His second offence was that he had taken part in a phone-in programme on Ekho Moskvy radio station when a woman called in asking desperately for help. "She said she had awful problems and had lost all hope," says Mr Pashin. "I said I could not advise her, but if she wanted to call me at my office she could do so and I gave her my telephone number over the air." Mr Pashin's colleagues decided this was "not fitting behaviour for a judge".

Mr Pashin is still an enthusiast for jury trials. He says juries are much more likely to bring in not guilty verdicts or take into account special circumstances. They also reduce the opportunities for judicial corruption. This, he says, is not as bad as in the militia or police, but if you know the right lawyer you can usually get to a judge.

"Many judges say privately that they favour jury trials because it makes them feel that they are real judges and not just a substitute for the prosecutor," says Mr Pashin. But provincial governors oppose them because it limits their power and nobody lobbies for jury trials within the government.
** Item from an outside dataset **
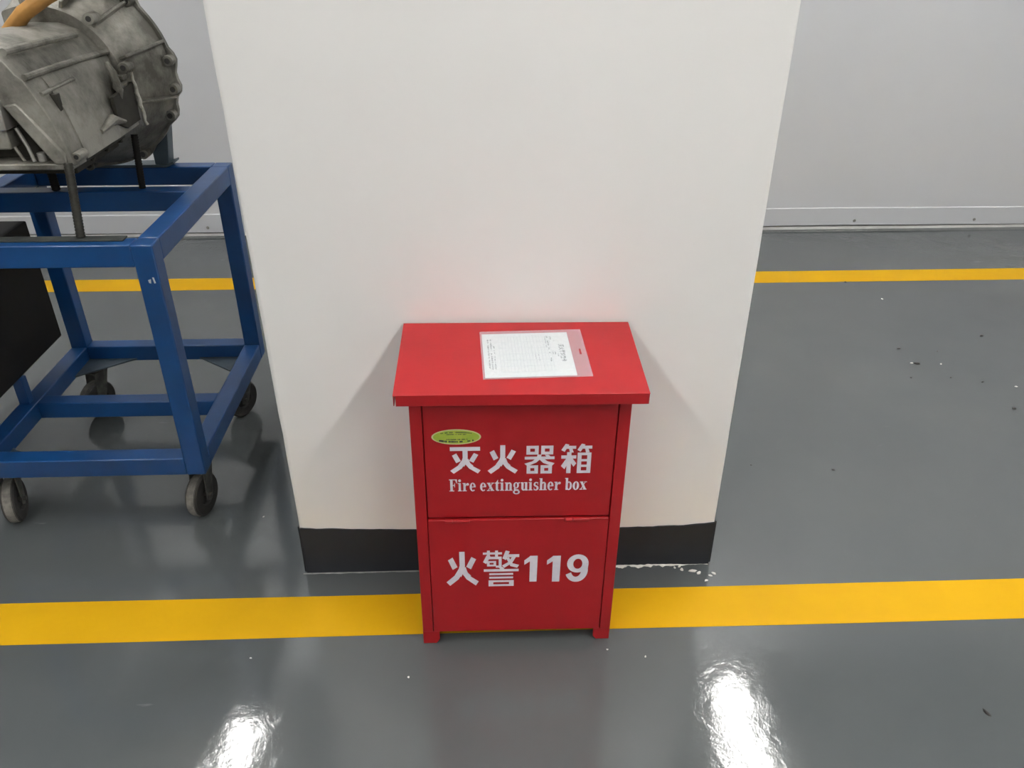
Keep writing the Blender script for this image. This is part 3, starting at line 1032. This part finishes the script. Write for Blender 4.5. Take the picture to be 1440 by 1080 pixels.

It is not only that the court system is biased towards the prosecution. Mr Pashin says it takes an absurdly long time for a case to come to court at all. In civil cases people trying to bring a case against one of Russia's rocky banks often have to wait so long that, even if they win, the bank has disappeared or its assets have been transferred elsewhere.

On hearing of his second dismissal in two years Mr Pashin was reluctant to appeal to the Supreme Court for the second time. "I thought I would go into teaching and scholarly work," he said. Since then he has had second thoughts and will now take his case to the European Court of Human Rights in Strasbourg.